How do I prove that $(2n+1)!! \gt t^{2n+2}$ as $n \to \infty$ for all $t \in \mathbb R$?

Question

I would like to prove the following conjecture:

$$\lim_{n \to \infty} \frac{t^{2n+2}e^{-\frac{1}{2}t^2}}{(2n+1)!!}=0$$ for all $t \in \mathbb R$. Naturally, this can only be done by showing that $(2n+1)!! \gt t^{2n+2}$ as $n \to \infty$. Unfortunately, I have no idea how to approach this problem. The presence of the independent variable $t$ complicates the matter; while it may be easy to show that the above equation is true for a specific value of $t$, my problem involves a rigorous proof of the conjecture for all real values of $t$.
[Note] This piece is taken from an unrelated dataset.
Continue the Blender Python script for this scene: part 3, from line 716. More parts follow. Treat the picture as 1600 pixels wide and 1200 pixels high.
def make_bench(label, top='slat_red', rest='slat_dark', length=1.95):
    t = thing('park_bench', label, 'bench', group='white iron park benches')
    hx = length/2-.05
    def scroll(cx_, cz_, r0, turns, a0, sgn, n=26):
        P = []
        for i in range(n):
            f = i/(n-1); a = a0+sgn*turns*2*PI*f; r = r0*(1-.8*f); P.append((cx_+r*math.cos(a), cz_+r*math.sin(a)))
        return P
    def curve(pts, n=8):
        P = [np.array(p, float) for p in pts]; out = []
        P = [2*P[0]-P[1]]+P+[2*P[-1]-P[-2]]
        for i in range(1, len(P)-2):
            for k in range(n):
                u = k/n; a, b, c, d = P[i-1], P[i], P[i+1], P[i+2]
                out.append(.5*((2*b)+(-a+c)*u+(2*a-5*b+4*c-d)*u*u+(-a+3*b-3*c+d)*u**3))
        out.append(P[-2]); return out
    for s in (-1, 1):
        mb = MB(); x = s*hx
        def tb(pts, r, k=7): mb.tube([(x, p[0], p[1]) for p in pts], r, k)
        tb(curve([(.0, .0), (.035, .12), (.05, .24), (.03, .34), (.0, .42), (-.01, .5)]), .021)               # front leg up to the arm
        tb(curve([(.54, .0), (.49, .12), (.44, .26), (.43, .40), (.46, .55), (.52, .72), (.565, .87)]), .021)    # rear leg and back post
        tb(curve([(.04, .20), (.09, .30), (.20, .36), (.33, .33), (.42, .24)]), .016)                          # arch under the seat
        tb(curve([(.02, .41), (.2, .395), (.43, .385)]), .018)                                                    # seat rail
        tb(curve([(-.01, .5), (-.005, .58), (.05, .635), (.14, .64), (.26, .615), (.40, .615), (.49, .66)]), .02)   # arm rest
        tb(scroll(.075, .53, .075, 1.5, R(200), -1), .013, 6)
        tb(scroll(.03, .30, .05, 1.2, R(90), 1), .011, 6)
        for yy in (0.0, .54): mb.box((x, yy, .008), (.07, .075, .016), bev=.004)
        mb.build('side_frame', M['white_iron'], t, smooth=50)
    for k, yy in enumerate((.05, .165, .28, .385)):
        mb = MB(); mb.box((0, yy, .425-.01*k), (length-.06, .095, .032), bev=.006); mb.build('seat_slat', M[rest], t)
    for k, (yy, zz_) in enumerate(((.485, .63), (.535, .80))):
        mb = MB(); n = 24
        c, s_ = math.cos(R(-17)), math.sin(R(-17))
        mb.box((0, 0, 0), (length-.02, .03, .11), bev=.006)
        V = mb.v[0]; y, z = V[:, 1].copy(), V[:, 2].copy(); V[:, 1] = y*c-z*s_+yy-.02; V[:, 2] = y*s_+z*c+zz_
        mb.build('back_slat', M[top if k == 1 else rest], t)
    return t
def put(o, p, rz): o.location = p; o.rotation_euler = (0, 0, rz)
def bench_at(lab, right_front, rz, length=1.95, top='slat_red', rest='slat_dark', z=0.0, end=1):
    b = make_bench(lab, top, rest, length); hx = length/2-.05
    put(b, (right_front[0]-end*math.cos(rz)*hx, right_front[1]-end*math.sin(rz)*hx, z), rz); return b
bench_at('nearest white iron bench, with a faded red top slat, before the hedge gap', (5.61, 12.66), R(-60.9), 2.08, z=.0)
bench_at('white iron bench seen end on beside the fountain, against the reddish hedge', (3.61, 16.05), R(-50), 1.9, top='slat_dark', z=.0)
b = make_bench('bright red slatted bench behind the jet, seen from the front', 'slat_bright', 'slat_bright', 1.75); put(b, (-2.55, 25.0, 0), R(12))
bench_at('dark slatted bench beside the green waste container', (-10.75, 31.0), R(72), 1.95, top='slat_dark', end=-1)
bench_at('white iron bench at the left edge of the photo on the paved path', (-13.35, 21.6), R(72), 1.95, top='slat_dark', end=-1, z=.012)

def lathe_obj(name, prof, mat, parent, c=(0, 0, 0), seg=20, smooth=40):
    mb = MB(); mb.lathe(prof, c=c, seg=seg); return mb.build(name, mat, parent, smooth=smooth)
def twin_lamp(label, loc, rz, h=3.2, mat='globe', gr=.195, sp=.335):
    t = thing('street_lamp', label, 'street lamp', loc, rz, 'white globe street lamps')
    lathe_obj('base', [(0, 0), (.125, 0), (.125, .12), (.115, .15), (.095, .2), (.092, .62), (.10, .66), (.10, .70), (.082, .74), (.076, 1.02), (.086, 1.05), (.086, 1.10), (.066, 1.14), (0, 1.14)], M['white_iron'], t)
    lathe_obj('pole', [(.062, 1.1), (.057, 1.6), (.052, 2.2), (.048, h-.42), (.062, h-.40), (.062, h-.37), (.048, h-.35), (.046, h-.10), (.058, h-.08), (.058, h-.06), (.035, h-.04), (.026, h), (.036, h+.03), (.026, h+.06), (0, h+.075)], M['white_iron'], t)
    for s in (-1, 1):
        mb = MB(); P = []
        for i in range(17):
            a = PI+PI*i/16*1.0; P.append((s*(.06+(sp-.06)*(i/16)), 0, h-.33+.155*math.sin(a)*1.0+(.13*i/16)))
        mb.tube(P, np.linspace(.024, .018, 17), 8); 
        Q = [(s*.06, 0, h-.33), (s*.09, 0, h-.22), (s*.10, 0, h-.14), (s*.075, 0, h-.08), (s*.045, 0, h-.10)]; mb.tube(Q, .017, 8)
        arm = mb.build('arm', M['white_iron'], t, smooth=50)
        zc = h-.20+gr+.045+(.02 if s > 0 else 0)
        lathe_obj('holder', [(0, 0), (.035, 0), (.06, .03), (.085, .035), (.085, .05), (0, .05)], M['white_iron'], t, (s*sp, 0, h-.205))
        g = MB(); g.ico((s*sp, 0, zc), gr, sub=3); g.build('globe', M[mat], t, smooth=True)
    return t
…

[Also, $n \in \mathbb N$.]

Note that this conjecture is assumed to be true in an article entitled "Solution for the Indefinite Integral of the Standard Normal Probability Density Function" by Joram Soch. The proof for this conjecture is not included the article.

Answer 1

Hint: note that $t^{2n+2} = a^{n+1}$, where $a = t^2$. So it suffices to show that $\lim\limits_{n\to \infty}\frac{a^n}{(2n+1)!!} = 0$ for any $a \geq 0$. Since $(2n+1)!! \geq n!$ for all $n \in \mathbb{N}$ (both are a product of $n$ terms but the left-hand side has each term greater than the corresponding term on the right-hand side), we have $0\leq \frac{a^n}{(2n+1)!!} \leq \frac{a^n}{n!}$. Hence it suffices to show that $$\lim\limits_{n\to \infty}\frac{a^n}{n!} = 0\quad \forall a \geq 0.$$

Have a go at proving this last one. The basic idea is that there are an equal number of terms being multiplied in the numerator and denominator. But given any $a\geq 0$, eventually $n$ will overtake say $2a$ and we will be always be multiplying by terms bigger than $2a$ in the denominator. Some proofs if you're stuck can be found at Prove that $\lim \limits_{n \to \infty} \frac{x^n}{n!} = 0$, $x \in \Bbb R$.